Montcalm believes that many established biometric and remote trust systems are already obsolete.

"There's a lot of authentication systems that I wouldn't trust anymore. I’ve seen evidence that they're removing voice prints now. It's pretty easy to record someone's voice to feed it to an AI and get it to say whatever you want."

Montcalm predicts that the only reliable solution is a return to physical, hardware-based verification and in-person procedures.

"You're going to see more and more hardware tokens and fingerprints. Finding out-of-band ways to authenticate outside of SMS or voice will depend on the degree of access of the user. A call center agent with little access can probably still rely on the old methods. But a sysadmin may be asked to pick up equipment at the nearest corp location. Help desk calling the user is probably not good practice anymore."

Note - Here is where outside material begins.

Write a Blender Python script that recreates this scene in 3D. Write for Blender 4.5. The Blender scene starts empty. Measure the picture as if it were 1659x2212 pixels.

Market Validation: Gartner estimates that by 2026, 30% of enterprises will no longer consider identity verification and authentication to be reliable in isolation.

Focus Your Strategy on Building a Resilient Future

As we enter 2026, survival depends on resilience that delivers business continuity rather than just prevention. This evolution of cyber threats requires a strategy that manages the overlap of physical, geopolitical, and human factors. Montcalm warns that this is a systemic labor pool problem that technology alone cannot fix.

To build a resilient posture, leaders should focus on:

  • Preserving the Talent Pipeline: Avoid automating all entry-level roles to ensure the next generation of seniors has the experience to lead.
  • Prioritized Triage: Use human-led intelligence to filter AI-generated noise and focus on high-stakes, targeted campaigns.

By protecting the "human bench" while adopting autonomous defenses, CISOs can stop reacting to the horizon and start mastering it.